Despite Bob's well-deserved reputation for acerbity, his closest academic relationships were with graduate students and junior faculty. Bob was a consummate listener and editor. He was gifted with the ability to recognize and clarify the key points of an uncertain or disorganized argument.... he was also in constant demand as a book reviewer and outside manuscript reader (though authors also awaited with considerable trepidation his frank, sometimes sarcastic notices). Bob liked few things better than to champion an unknown but well-conceived and well-written manuscript, especially one at political or ideological odds with his own opinions. One of the few things he did enjoy more was to talk with a group of graduate students and colleagues over a pitcher of beer. ...
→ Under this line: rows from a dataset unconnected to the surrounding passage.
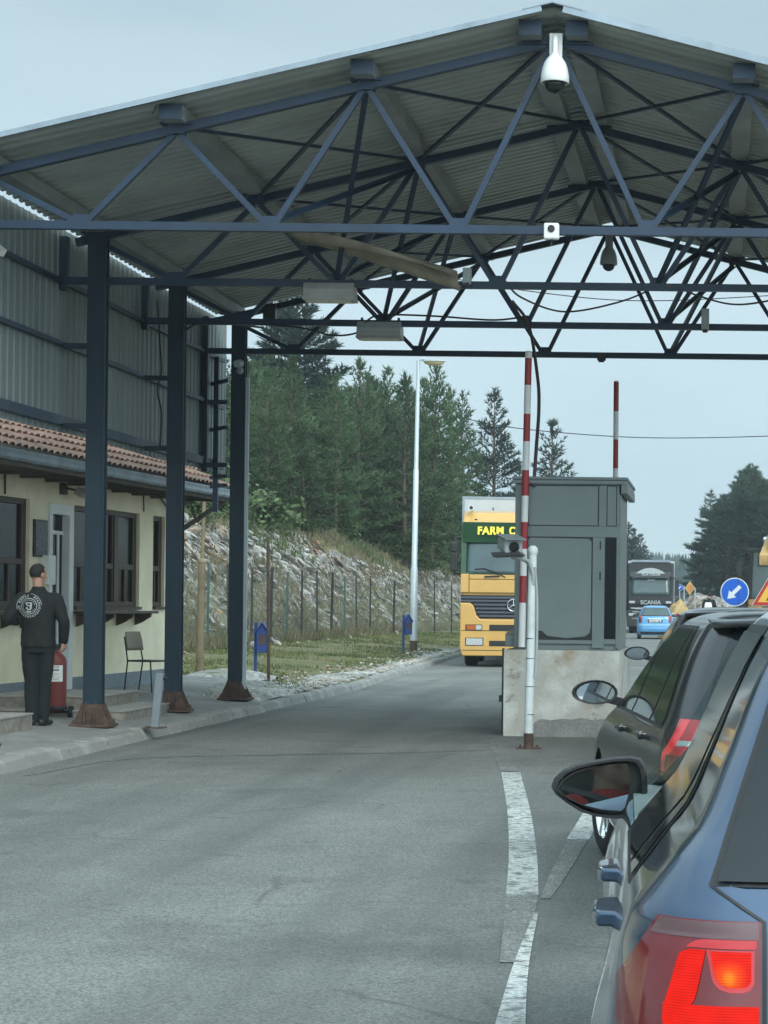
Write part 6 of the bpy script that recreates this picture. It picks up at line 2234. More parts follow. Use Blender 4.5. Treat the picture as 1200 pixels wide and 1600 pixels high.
# lower bumper step and number plate recess
S.end_patch('number_plate', M['plate'], near, .82, .92, -.26, .26, .012)
S.end_patch('bumper_trim', M['black'], near, .22, .34, -.70, .70, .006)
S.side_patch('rocker_trim', M['black'], near, .17, .26, 1.2, 3.05, -1, .004); S.side_patch('rocker_trim', M['black'], near, .17, .26, 1.2, 3.05, 1, .004)
# roof spoiler lip and rails
b = MB()
b.grid(lambda u, v: Vector((u * (.475 - .02 * v), S.rear(u * .44, 1.56) - .06 + .22 * v + .03 * u * u, 1.582 + .014 * v - .025 * u * u)), frange(-1, 1, .1), frange(0, 1, .25))
o = b.build('spoiler', M['golfpaint'], near, smooth=180, world=False); o.modifiers.new('s', 'SOLIDIFY').thickness = .03
# door handles (bright tops)
for sx in (-1, 1):
    for l0, z in ((1.08, .848), (1.98, .83)):
        x0 = S.side(l0 + .1, z)
        b = MB()
        b.prism([(l0 - .035, x0 - .02), (l0 - .02, x0 + .040), (l0 + .02, x0 + .052), (l0 + .17, x0 + .050), (l0 + .215, x0 + .030), (l0 + .225, x0 - .02)], (0, 0, z - .020), (0, 1, 0), (sx, 0, 0), (0, 0, .036))
        b.build('door_handle', M['golfpaint'], near, bevel=.008, world=False, seg=3, smooth=40)
for (x, l) in ((-.775, .80), (.775, .80), (-.775, 3.43), (.775, 3.43)): wheel(near, x, l, .32)
small_mirror(near, S, 2.68, 1.0, 1, M['golfpaint'])

# the driver's mirror, its glass turned so that the driver meets the lens
def toplane(px, py, P, n):
    q = at(px, py, 1.0) - Vector((0, 0, H))
    k = (P - Vector((0, 0, H))).dot(n) / q.dot(n)
    return Vector((0, 0, H)) + q * k
DH = Vector((-.33, 1.98, 1.24))                 # driver's head in the car's frame
MP = at(942, 1232, 6.28)
Dw = nm @ DH
MQ = at(966, 1183, 6.28)
nrm = ((Vector((0, 0, H)) - MQ).normalized() + (Dw - MQ).normalized()).normalized()
nface = (nrm + Vector((0, -1.1, .0))).normalized()
hp_ = [(862, 1232), (866, 1219), (879, 1206), (900, 1197), (930, 1190), (960, 1185.5), (985, 1184), (999, 1187), (1006, 1197), (1009, 1215), (1010, 1240), (1006, 1258), (999, 1271), (985, 1279), (960, 1280), (930, 1276.5), (905, 1268), (883, 1254), (868, 1242)]
gp_ = [(873, 1233), (880, 1220), (898, 1208), (925, 1199), (955, 1194), (977, 1193), (985, 1197), (985.5, 1215), (982, 1240), (976, 1262), (970, 1267), (940, 1264.5), (915, 1258.5), (893, 1249), (879, 1240)]
b = MB()
out = [toplane(x, y, MP, nface) for x, y in hp_]
cen = sum(out, Vector()) / len(out)
fw = Vector((-.02, 1, 0)).normalized()
def rg(k, d): return [b.bm.verts.new(nmi @ (cen + (p - cen) * k + fw * d)) for p in out]
gl_ = [toplane(x, y, MP + fw * .006, nface) for x, y in gp_]
g0 = [toplane(cen.x * FPX / cen.y + PX + (x - 935) * 1.02, y, MP, nface) for x, y in gp_]
R0, R1, R2, R3, R4, R5 = rg(.985, .0), rg(1.0, .012), rg(1.03, .05), rg(.95, .10), rg(.70, .15), rg(.3, .175)
for A, B_ in zip((R0, R1, R2, R3, R4), (R1, R2, R3, R4, R5)):
    for k in range(len(A)): b.f([A[k], A[(k + 1) % len(A)], B_[(k + 1) % len(A)], B_[k]])
b.f(R5)
inn = [b.bm.verts.new(nmi @ (cen + (p - cen) * .90 + fw * .0)) for p in out]
inn2 = [b.bm.verts.new(nmi @ (cen + (p - cen) * .87 + fw * .035)) for p in out]
for A, B_ in ((R0, inn), (inn, inn2)):
    for k in range(len(A)): b.f([A[k], A[(k + 1) % len(A)], B_[(k + 1) % len(A)], B_[k]])
b.f(inn2[::-1])
foot = nmi @ at(1016, 1272, 6.45); root_ = nmi @ at(990, 1262, 6.36)
b.tube([root_, (root_ + foot) / 2 + Vector((0, .01, -.012)), foot + Vector((.06, .04, .0))], [.045, .04, .05], 10)
mir = b.build('wing_mirror', M['black'], near, smooth=50, world=False)
b = MB()
# glass: its own plane through the housing mouth, rim kept inside the housing outline
gpts = [toplane(x, y, MP + fw * .012, nrm) for x, y in gp_]
dmin = min((p - MP).dot(nface) for p in gpts)
vs = [b.bm.verts.new(nmi @ p) for p in gpts]
b.f(vs)
gl = b.build('mirror_glass', M['mirror'], mir, world=False)
b = MB()
n_ = len(gp_)
cg = sum(gpts, Vector()) / n_
for k in range(n_):      # bezel carried by the tilted glass
    p, q = gpts[k], gpts[(k + 1) % n_]
    hq0, hq1 = min(out, key=lambda o_: (o_ - p).length), min(out, key=lambda o_: (o_ - q).length)
    a_, c_ = p + (p - cg) * .05, q + (q - cg) * .05
    b.poly([nmi @ p, nmi @ q, nmi @ c_, nmi @ a_]); b.poly([nmi @ a_, nmi @ c_, nmi @ (c_ + fw * .05), nmi @ (a_ + fw * .05)])
b.build('bezel', M['black'], mir, world=False, smooth=40)

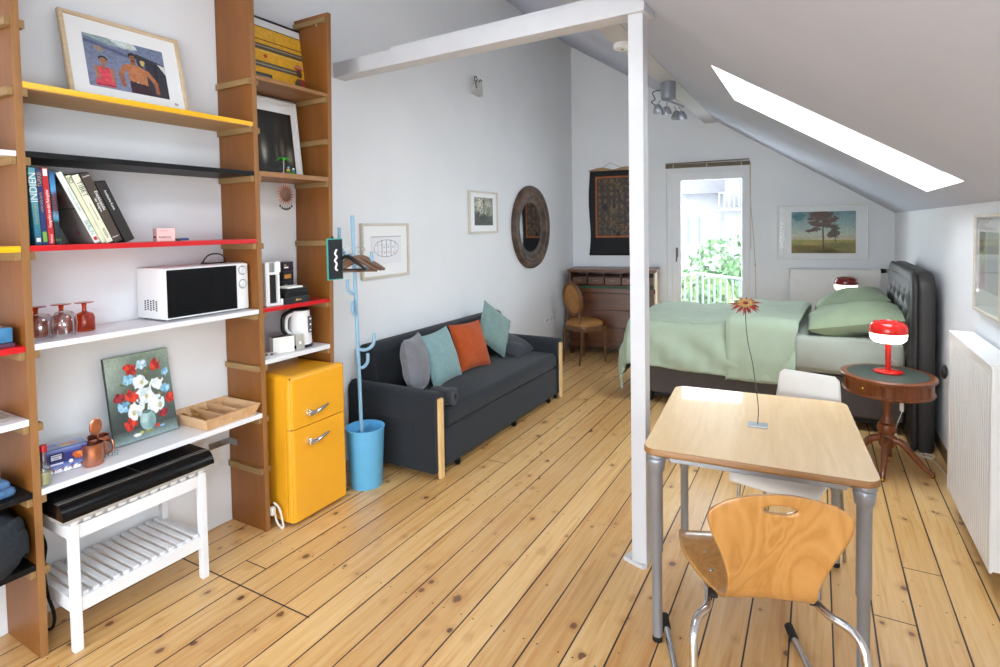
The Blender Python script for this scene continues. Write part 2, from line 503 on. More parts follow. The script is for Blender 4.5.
def text(name, body, size, parent, loc, rot, m, squeeze=1.0, depth=0.0003):
    cu = bpy.data.curves.new(name, 'FONT')
    cu.body = body; cu.size = size; cu.extrude = depth; cu.align_x = 'CENTER'; cu.align_y = 'CENTER'
    t = bpy.data.objects.new(name+'_tmp', cu)
    COL.objects.link(t)
    dg = bpy.context.evaluated_depsgraph_get()
    me = bpy.data.meshes.new_from_object(t.evaluated_get(dg))
    bpy.data.objects.remove(t)
    me.materials.clear(); me.materials.append(m)
    me.name = name
    o = bpy.data.objects.new(name, me)
    COL.objects.link(o); o.parent = parent; o.location = loc; o.rotation_euler = rot; o.scale = (squeeze, 1, 1)
    return o
FRONT = (PI/2, 0, 0)           # text reading left to right on a face that looks along local -y
SPINE = (PI/2, PI/2, 0)        # text reading downwards along a spine facing local -y
SPINEUP = (PI/2, -PI/2, 0)     # text reading upwards

# ------------------------------------------------------------------ art painting (flat prints and paintings)
class Art:
    def __init__(s, nx, ny, col='ffffff'):
        s.nx, s.ny = nx, ny
        s.a = np.zeros((ny, nx, 3)) + s.c(col)
        s.x, s.y = np.meshgrid((np.arange(nx)+.5)/nx, (np.arange(ny)+.5)/ny)   # y = 0 at the top
        s.r = np.random.RandomState(5)
    def c(s, h):
        return np.array([int(h[i:i+2], 16)/255 for i in (0, 2, 4)])
    def nz(s, f, seed=0):
        r = np.random.RandomState(seed)
        k = max(2, int(f))
        g = r.rand(k+2, k+2)
        u = s.x*k; v = s.y*k
        i = u.astype(int); j = v.astype(int); fu = u-i; fv = v-j
        fu = fu*fu*(3-2*fu); fv = fv*fv*(3-2*fv)
        return (g[j, i]*(1-fu)+g[j, i+1]*fu)*(1-fv)+(g[j+1, i]*(1-fu)+g[j+1, i+1]*fu)*fv
    def put(s, mask, col, op=1.0):
        mask = np.clip(mask, 0, 1)[..., None]*op
        c = s.c(col) if isinstance(col, str) else col
        s.a = s.a*(1-mask)+c*mask
    def vgrad(s, c0, c1, y0=0, y1=1):
        t = np.clip((s.y-y0)/(y1-y0), 0, 1)[..., None]
        m = ((s.y >= y0) & (s.y <= y1))[..., None]
        s.a = np.where(m, s.c(c0)*(1-t)+s.c(c1)*t, s.a)
    def rect(s, x0, y0, x1, y1, col, op=1):
        s.put(((s.x >= x0) & (s.x <= x1) & (s.y >= y0) & (s.y <= y1)).astype(float), col, op)
    def ell(s, cx, cy, rx, ry, col, op=1, soft=0.15, wob=0.0, seed=1, rot=0.0):
        dx = s.x-cx; dy = s.y-cy
        ca, sa = math.cos(rot), math.sin(rot)
        d = np.sqrt(((dx*ca+dy*sa)/rx)**2+((-dx*sa+dy*ca)/ry)**2)
        if wob: d = d+(s.nz(22, seed)-.5)*wob*2
        s.put((1+soft/2-d)/soft, col, op)
    def poly(s, pts, col, op=1):
        ins = np.zeros(s.x.shape, bool)
        n = len(pts)
        for i in range(n):
            x0, y0 = pts[i]; x1, y1 = pts[(i+1) % n]
            cond = (y0 > s.y) != (y1 > s.y)
            xi = (x1-x0)*(s.y-y0)/((y1-y0) if y1 != y0 else 1e-9)+x0
            ins ^= cond & (s.x < xi)
        s.put(ins.astype(float), col, op)
    def line(s, x0, y0, x1, y1, wd, col, op=1):
        dx, dy = x1-x0, y1-y0
        t = np.clip(((s.x-x0)*dx+(s.y-y0)*dy)/(dx*dx+dy*dy+1e-9), 0, 1)
        d = np.hypot(s.x-x0-t*dx, s.y-y0-t*dy)
        s.put((1.5-d/wd)*2, col, op)
    def grain(s, amt, f=30, seed=3):
        s.a = np.clip(s.a*(1+(s.nz(f, seed)[..., None]-.5)*2*amt), 0, 1)
    def build(s, name, w, h, parent, loc=(0, 0, 0), m=None, face='-y', label=None):
        # rectangle in local xz facing -y, lower left at loc; one vertex per pixel corner, colour per face
        nx, ny = s.nx, s.ny
        xs = np.linspace(0, w, nx+1); zs = np.linspace(h, 0, ny+1)
        gx, gz = np.meshgrid(xs, zs)
        if face == '-y': V = np.stack([gx+loc[0], np.full(gx.shape, loc[1]), gz+loc[2]], -1)
        else: V = np.stack([gx+loc[0], gz+loc[1], np.full(gx.shape, loc[2])], -1)   # faces +z
        V = V.reshape(-1, 3)
        i, j = np.meshgrid(np.arange(nx), np.arange(ny))
        a = (j*(nx+1)+i).ravel()
        F = np.stack([a+nx+1, a+nx+2, a+1, a], -1)
        me = bpy.data.meshes.new(name)
        me.from_pydata(V.tolist(), [], F.tolist())
        at = me.color_attributes.new('paint', 'FLOAT_COLOR', 'CORNER')
        L = np.clip(s.a, 0, 1)
        L = np.where(L <= 0.04045, L/12.92, ((L+0.055)/1.055)**2.4).reshape(-1, 3)
        Q = np.concatenate([L, np.ones((len(L), 1))], 1)
        at.data.foreach_set('color', np.repeat(Q, 4, 0).ravel())
        me.materials.append(m or M['art'])
        o = bpy.data.objects.new(name, me)
        COL.objects.link(o); o.parent = parent
        if label: o['label'] = label
        return o

def ring(mb, w, h, fw, d, mi=0, bev=0.002, y0=0.0):
    # picture frame ring in xz, front at y0-d, back at y0, origin lower left
    mb.box((0, y0-d, 0), (fw, y0, h), bev, mi); mb.box((w-fw, y0-d, 0), (w, y0, h), bev, mi)
    mb.box((fw*.98, y0-d, 0), (w-fw*.98, y0, fw), bev, mi); mb.box((fw*.98, y0-d, h-fw), (w-fw*.98, y0, h), bev, mi)
    return mb
def picture(name, label, cat, loc, rot, w, h, fw, fd, fmat, art, margins, glass='picglass', group=None, boardmat=None):
    # origin lower-left-back corner; margins left, bottom, right, top between outer edge and print
    t = thing(name, label, cat, loc, rot, group)
    ring(MB(), w, h, fw, fd).build('frame', fmat, t)
    MB().box((fw*.6, -fd*.55, fw*.6), (w-fw*.6, -0.001, h-fw*.6)).build('mat_board', boardmat or M['matboard'], t)
    l, b, r, tp = margins
    art.build('print', w-l-r, h-b-tp, t, (l, -fd*.55-0.0008, b), M['art'])
    if glass:
        MB().box((fw*.9, -fd*.8, fw*.9), (w-fw*.9, -fd*.8+0.0015, h-fw*.9)).build('glass', M[glass], t)
    return t
R90 = PI/2

# ------------------------------------------------------------------ room shell
XL, XR, YB, YR = -2.80, 0.745, 6.90, -3.0
SK = 0.17
BW = math.atan(SK)
def bwall(x, off=0.0, z=0.0):     # point on the (slightly skewed) back wall, off metres into the room
    return Vector((x, YB+SK*(x-XL), z)) + Vector((math.sin(BW), -math.cos(BW), 0))*off
CZ0, CS = 1.665, 0.635            # ceiling: z = CZ0 + CS*(XR - x)
def ceilz(x): return CZ0+CS*(XR-x)
struct(MB().box((-3.1, -3.2, -0.06), (1.0, 8.3, 0)).build('floor', M['floor']))
struct(MB().box((-3.1, -3.2, 0), (XL, 8.0, 4.3)).build('wall_left', M['plaster']))
RW0, RW1, RZ0, RZ1 = -1.5, 0.30, 0.75, 1.55      # unseen low side window, added to brighten the left wall
mb = MB().box((XR, RW1, 0), (1.0, 8.2, 1.9)).box((XR, -3.2, 0), (1.0, RW0, 1.9)).box((XR, RW0, 0), (1.0, RW1, RZ0)).box((XR, RW0, RZ1), (1.0, RW1, 1.9))
struct(mb.build('wall_right', M['plaster']))
# back wall with the balcony door opening, in its own skewed frame
TB = Matrix.Translation(bwall(XL)) @ Matrix.Rotation(BW, 4, 'Z')
cb = math.cos(BW)
def sx(x): return (x-XL)/cb       # world x of a point on the wall -> distance along the wall
d0, d1, dz = sx(-1.628), sx(-0.700), 2.275
mb = MB()
mb.box((-0.3, 0, 0), (d0, 0.30, 4.3)).box((d1, 0, 0), (4.2, 0.30, 4.3)).box((d0, 0, dz), (d1, 0.30, 4.3))
struct(mb.xform(TB).build('wall_back', M['plaster']))
# rear wall behind the camera, with an unseen window opening added for light
mb = MB()
mb.box((-3.1, YR-0.2, 0), (-2.5, YR, 4.3)).box((0.45, YR-0.2, 0), (1.0, YR, 4.3))
mb.box((-2.5, YR-0.2, 0), (0.45, YR, 0.5)).box((-2.5, YR-0.2, 2.4), (0.45, YR, 4.3))
struct(mb.build('wall_rear', M['plaster']))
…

...Physically active throughout the year, Bob was known for his daily swim and for walking to and from the University in any weather. He threw himself into everything he did -swimming, writing, teaching, parenting, mentoring, chamber concerts, movies, debating students and colleagues, holding forth on just about anything. He refused to own a television and acquired hundreds of phonograph albums, mostly classical and jazz, including a collection of Scandinavian composers so unique that the Fine Arts Library was pleased to accept its donation after his death. Bob had no tolerance for obfuscatory prose but infinite patience for reading children's books to his young daughters. He had strong opinions on just about everything, including the value of integrity, scholarship, and friendship. He was one of those elemental individuals about whom everyone had a strong opinion one-way or the other. By his example, Bob Crunden challenged and provoked everyone around him - an experience for which the vast majority remain grateful.
"He earned wide respect as a cultural historian for his understanding of the 'climates of creativity' animating American artistic, literary, and political movements in the late nineteenth and early twentieth centuries. His vigorous intellect, his tireless dedication as a scholar and teacher, and his generosity as a colleague have indelibly marked the fields of American Studies and History at the University of Texas and beyond."
The bibliography of Bob's publications provided by the University fills 8 pages single spaced type.
Bob died suddenly of a heart attack at home. His survivors include his mother Marjorie Morse Crunden and sister Joan Crunden Lewis, both of Boulder, Colorado; and daughters Wendy Eberle-Sinatra of Toronto, Canada, and Evelyn Ann and Rebecca Jane Crunden of Austin, Texas, the latter of whom reside with their mother Sydney from whom Bob was divorced.